I want to set aside Reason (3). After all, John Flansburgh yelled at me once after a They Might Be Giants show in New York—entirely without grounds, I will note—and I’m over that. I recognize that every one of us is 30% more of an asshole on Twitter, and Bill and I definitely met David at least halfway on the battlefield five years ago. And you’d have to be some kind of idiot to let your sense of The Artist as a person detract from your experience of The Art.
So why am I stuck on this? I think it’s because David Lowery on social media shaking his fist at the clouds generally, and at me specifically, strikes me as so out of step with The Sense I Have of Who He Is. This is dumb, too: boiling down the character of a person from 5000 lines of poetry he’s written will produce a result about as accurate as reverse-engineering his body from 5000 nucleotides. David Lowery is as entitled to be as pissed off about things as anyone else on social media. And from all appearances it’s a disappointment to him, too, that the kids he entertained in the 1980s grew up to be smug fucking lawyers who—in his view, and I cast no judgment on its validity—don’t respect his right to earn a living.

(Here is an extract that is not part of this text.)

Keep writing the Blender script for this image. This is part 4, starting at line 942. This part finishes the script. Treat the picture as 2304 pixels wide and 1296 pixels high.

It might just be that we’re all 30% more of an asshole on Twitter because we’re 30% more visible, and the character limits make sure the 30% we exhibit isn’t the fun and friendly part. To see that upside of a person, you have to wait in that long, crummy line outside the Middle East. Camper Van Beethoven and Cracker play the Middle East every January—at least they did last time I checked. My next chance to see David Lowery on stage is most likely ten months away. I’m resolving now to get back on the horse and catch that show, if it comes.
It would be a good thing to see David just relax and sing a song. And I’ll make it my object to do the same, right along with him.